Curator's Note
If one takes seriously Fredric Jameson’s assertion that Marxism is the “science of capitalism,” unmatched in its capacity to describe both “the historical originality” of that political-economic system and the “fundamental structural contradictions [which] endow it with its political and prophetic vocation,” defining a specifically millennial Marxism requires an inquiry into the features specific to millennial capitalism. What does capitalism look like today? From a certain perspective it is easy to locate distinctions that appear to answer this question: for an image of technology, replace the steam engine with the computer; for an image of labor, replace the Ford production line with the Googleplex or the ‘Starbucks office’; for an image of circulation, replace the railway timetable or the shipping chart with the distributed network diagram or the Supply Chain Management system.

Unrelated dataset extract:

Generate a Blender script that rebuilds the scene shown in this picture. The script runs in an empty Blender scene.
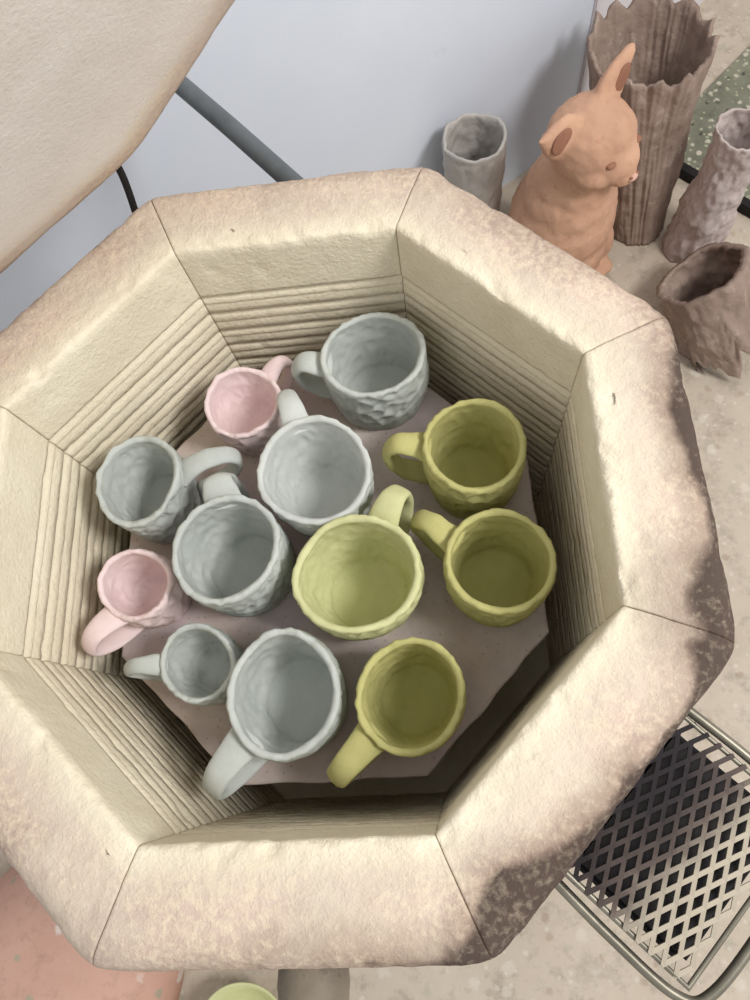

While a focus on technology and infrastructure is important and necessary, a slightly different set of questions allows one to address the dynamics of subjectification, exclusion and dispossession that undergird global capitalism in the so-called information age in a more fundamental way. What do we look like to capitalism today? Or, to call attention to the dynamics of exploitation and exclusion: what constitutes the optimal subject from the point of view of a system of valorization that extends beyond the nominal workplace to subsume sociality in general?
The attached video, in which the pitchman/sales training ‘guru’ Joel Bauer demonstrates his suitcase packing methodology, represents the reductio ad absurdum of this optimal subject. Here one finds a literalization of Gary Becker’s formulation of the generic social actor as a “decision unit” whose existence is nothing more that a series of rational investments in their human capital. One finds an exemplification of Maurizio Lazzarato’s immaterial labor and Bernard Stiegler’s proletarianization of the life of the mind. Beyond these markers of a new kind of ideal political subject, though, one also finds the distinctive markers of privilege serving as reminders that access to the frictionless world of plenty the knowledge economy promises is never only a matter of how far one is willing to submit oneself to the abstractions of immaterial labor, human capital, or what have you. By looking beyond particular devices or working practices and apprehending the ideal citizen of late capitalism in this way it becomes possible to inquire into the epistemic conditions, some new and some very old, that govern inclusion and exclusion today.
Comments
How to pack your subjectivity
Hi Seb, Thanks for such an insightful post. Watching this video I was struck by the absurdity of Bauer's presentation that seemed to be equal parts confidence and desperation. Bauer seems both fully in control of every (possible) situation, and yet also in need of having all of his decisions validated. What your post has me thinking here is what kind of life and conditions of labor would grant Bauer such a substantial following (as he is quick to remind us over and over)? About 12-minues into the video Bauer states that his tips will save people "not only a lot of time and money, but a lot of anxiety too." If millennial Capitalism is defined by a battle over controlling one's time, money, and emotional state, Bauer's resolution seems oddly (and absurdly) reassuring: all our contemporary troubles can be solved through the properly packed suitcase containing the appropriate consumer goods. What is striking to me about this is not only the question of "flexible labor" but the promise each one of these products makes to the consumer to maintain that flexible capacity with all intrusions/disruptions/contingencies taken into account.
Perpetual Catastrophe
I would also add that the video is permeated by a rhetoric of "preparedness" that seems to locate this ideal subject of capitalism in the discourse of "crisis management." In other words, the social actor is not only "a “decision unit” whose existence is nothing more that a series of rational investments in their human capital," but also a subject who makes these rational decisions against the background of a perpetual crisis. (Who knows? There might be a fire in the hotel that I am staying at; so the rational decision is to invest in a room with an easy access to all exits.) Of course, here capitalism is not seen as itself being a perpetual catastrophe but the only rational remedy against the risks of life.